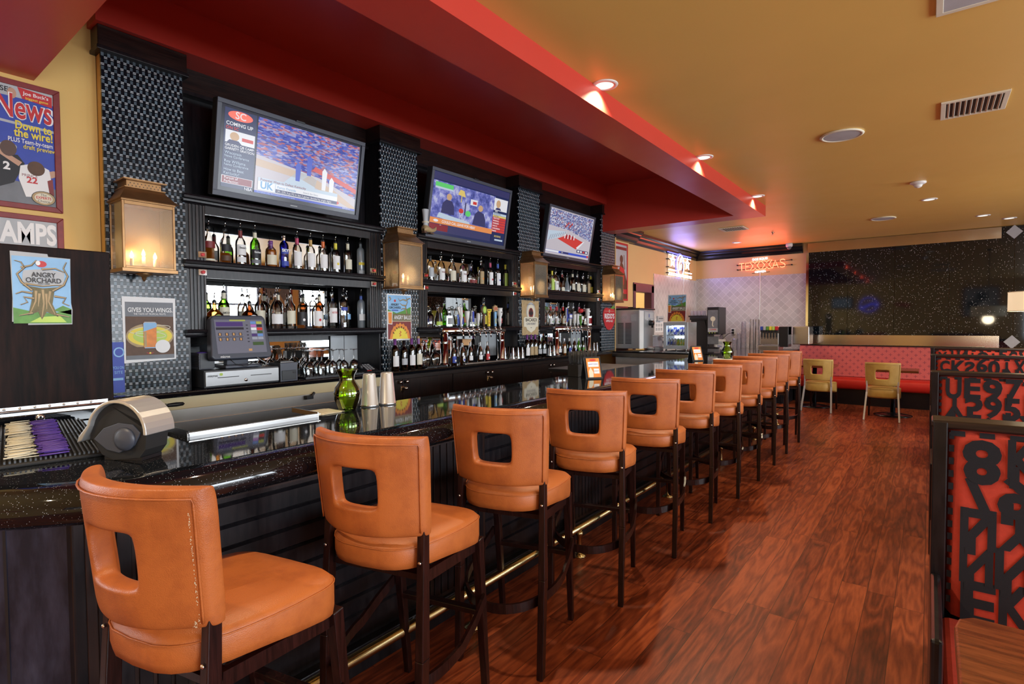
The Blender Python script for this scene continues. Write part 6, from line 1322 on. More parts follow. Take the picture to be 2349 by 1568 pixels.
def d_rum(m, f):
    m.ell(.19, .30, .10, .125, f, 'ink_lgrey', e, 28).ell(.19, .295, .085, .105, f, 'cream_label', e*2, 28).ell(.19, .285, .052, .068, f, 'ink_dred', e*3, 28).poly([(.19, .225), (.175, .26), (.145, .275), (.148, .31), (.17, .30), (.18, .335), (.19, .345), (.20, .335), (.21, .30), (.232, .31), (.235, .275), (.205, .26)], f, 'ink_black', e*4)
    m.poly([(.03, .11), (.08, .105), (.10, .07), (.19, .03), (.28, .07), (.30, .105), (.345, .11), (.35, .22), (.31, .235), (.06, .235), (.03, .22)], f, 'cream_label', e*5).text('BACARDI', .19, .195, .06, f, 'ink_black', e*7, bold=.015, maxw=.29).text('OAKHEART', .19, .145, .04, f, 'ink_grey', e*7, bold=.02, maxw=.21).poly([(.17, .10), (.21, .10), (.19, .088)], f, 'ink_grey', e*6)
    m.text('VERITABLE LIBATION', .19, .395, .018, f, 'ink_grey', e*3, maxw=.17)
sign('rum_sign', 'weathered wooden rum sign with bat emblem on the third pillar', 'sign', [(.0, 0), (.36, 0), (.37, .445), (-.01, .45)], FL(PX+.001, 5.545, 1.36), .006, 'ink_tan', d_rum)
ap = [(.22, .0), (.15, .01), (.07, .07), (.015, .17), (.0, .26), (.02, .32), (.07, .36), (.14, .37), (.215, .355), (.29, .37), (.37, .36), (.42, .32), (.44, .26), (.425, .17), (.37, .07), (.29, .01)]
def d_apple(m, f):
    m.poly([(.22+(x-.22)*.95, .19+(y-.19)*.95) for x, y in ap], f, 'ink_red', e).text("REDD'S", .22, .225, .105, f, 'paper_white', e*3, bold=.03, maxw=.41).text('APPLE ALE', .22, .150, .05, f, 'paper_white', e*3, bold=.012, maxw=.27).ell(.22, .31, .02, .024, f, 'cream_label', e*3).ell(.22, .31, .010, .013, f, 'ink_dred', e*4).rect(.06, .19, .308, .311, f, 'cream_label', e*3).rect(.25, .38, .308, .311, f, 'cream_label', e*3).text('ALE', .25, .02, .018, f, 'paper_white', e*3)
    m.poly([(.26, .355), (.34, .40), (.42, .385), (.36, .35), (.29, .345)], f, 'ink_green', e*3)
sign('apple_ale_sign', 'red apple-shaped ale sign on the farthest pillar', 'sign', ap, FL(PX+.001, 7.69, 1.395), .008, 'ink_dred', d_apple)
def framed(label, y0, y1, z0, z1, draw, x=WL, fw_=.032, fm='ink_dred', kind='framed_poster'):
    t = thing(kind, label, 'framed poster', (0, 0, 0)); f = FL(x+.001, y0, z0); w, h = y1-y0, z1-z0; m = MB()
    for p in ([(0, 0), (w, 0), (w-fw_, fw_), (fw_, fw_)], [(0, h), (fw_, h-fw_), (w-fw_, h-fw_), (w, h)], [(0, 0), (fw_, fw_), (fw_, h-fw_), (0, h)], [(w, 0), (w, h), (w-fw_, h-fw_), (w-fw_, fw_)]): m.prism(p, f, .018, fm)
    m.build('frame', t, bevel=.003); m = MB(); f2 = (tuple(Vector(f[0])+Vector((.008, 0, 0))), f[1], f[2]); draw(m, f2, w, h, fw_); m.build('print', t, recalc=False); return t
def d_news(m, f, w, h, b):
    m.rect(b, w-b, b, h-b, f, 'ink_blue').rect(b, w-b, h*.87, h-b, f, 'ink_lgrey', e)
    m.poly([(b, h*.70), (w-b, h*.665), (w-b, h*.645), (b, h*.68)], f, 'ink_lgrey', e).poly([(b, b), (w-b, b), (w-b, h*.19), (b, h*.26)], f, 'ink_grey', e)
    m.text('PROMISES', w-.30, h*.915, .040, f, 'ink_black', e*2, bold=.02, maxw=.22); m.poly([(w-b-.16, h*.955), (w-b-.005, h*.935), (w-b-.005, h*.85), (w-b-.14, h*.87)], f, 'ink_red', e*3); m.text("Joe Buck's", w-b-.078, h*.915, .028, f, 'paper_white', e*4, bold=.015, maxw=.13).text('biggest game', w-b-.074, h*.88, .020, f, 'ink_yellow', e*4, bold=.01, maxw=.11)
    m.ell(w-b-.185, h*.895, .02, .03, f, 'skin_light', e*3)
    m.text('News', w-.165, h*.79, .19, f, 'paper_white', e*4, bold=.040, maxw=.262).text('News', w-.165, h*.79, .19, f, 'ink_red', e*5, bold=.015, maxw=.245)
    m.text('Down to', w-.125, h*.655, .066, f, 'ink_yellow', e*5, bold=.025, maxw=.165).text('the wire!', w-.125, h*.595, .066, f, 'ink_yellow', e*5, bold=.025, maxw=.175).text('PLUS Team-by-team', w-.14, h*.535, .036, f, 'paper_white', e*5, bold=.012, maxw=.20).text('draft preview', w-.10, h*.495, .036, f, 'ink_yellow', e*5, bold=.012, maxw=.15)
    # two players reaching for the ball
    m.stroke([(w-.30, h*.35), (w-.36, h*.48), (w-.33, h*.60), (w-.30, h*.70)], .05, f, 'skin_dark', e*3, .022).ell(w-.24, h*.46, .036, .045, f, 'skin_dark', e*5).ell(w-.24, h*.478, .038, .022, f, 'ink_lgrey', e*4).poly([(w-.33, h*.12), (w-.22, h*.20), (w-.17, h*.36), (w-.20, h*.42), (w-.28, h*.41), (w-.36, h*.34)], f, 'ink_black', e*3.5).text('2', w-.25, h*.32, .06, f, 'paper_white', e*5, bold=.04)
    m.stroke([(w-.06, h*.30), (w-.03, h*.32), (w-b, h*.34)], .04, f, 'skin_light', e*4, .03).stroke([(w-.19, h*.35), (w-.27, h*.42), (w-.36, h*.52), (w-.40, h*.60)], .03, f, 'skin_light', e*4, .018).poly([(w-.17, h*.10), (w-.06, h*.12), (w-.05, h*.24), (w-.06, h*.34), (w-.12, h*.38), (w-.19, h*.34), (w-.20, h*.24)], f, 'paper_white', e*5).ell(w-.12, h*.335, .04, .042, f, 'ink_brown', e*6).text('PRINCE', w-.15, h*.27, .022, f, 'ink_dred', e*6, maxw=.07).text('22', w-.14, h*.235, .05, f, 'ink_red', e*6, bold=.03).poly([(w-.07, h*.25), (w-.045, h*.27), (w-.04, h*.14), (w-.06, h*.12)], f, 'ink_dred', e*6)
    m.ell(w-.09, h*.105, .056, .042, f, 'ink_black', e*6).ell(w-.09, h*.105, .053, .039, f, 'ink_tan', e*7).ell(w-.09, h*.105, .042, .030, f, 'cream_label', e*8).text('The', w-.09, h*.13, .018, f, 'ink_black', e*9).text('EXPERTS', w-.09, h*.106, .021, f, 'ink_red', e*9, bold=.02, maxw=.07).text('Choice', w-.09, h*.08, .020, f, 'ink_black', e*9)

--

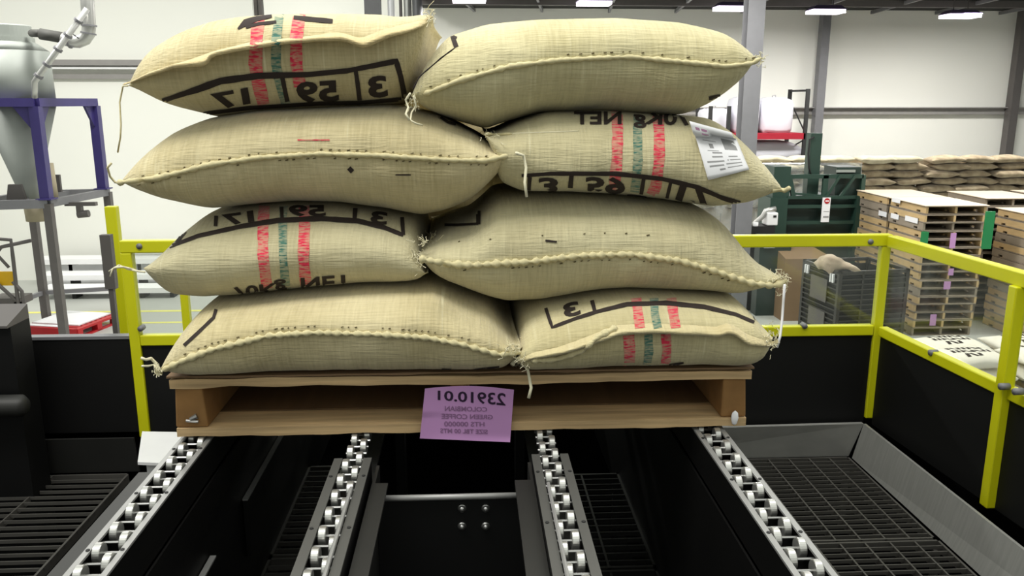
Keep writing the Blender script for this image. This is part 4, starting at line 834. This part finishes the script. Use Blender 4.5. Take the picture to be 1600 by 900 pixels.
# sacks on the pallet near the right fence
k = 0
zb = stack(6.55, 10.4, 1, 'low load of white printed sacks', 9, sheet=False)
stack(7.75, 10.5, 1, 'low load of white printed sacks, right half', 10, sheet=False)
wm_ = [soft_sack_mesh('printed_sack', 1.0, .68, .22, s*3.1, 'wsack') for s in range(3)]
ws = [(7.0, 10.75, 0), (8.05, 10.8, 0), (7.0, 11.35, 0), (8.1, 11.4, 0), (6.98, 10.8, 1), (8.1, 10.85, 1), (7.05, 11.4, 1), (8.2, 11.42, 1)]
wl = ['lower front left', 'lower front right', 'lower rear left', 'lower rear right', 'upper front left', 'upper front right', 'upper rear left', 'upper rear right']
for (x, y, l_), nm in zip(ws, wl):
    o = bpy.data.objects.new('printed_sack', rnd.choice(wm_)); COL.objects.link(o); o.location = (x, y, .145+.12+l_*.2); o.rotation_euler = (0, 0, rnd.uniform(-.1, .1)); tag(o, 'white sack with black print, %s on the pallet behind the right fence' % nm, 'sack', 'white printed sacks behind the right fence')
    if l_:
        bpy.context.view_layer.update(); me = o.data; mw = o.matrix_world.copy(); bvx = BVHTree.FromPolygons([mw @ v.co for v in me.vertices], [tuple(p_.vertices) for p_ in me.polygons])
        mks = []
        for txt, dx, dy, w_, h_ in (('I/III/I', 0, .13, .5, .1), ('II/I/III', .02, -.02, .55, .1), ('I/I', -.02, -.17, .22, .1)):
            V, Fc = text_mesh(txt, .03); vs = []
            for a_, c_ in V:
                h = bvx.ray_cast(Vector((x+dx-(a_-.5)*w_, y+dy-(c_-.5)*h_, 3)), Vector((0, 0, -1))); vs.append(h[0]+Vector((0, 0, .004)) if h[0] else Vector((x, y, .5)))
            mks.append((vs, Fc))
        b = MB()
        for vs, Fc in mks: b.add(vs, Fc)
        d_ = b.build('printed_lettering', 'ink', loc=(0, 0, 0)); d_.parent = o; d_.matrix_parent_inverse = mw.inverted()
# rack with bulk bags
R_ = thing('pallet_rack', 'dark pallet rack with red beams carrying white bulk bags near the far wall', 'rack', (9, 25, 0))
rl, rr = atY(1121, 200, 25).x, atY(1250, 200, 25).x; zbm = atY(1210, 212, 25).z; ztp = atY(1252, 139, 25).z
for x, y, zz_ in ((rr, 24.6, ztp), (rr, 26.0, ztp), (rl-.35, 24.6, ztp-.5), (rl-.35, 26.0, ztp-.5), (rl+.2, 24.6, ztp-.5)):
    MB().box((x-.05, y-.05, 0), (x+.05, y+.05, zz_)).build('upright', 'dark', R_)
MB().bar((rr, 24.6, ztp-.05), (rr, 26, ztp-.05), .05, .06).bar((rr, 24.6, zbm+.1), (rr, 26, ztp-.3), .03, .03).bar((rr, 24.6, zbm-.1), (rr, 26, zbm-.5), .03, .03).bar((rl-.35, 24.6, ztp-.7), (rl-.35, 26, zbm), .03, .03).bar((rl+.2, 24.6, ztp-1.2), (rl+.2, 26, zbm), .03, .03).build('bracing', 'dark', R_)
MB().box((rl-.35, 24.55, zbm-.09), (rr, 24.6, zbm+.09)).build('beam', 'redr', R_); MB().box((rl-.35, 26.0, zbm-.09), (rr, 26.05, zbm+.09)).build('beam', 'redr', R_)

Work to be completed
Reply with nothing except the number of lines in the listing above that include the string "picture".

Exercise answer
2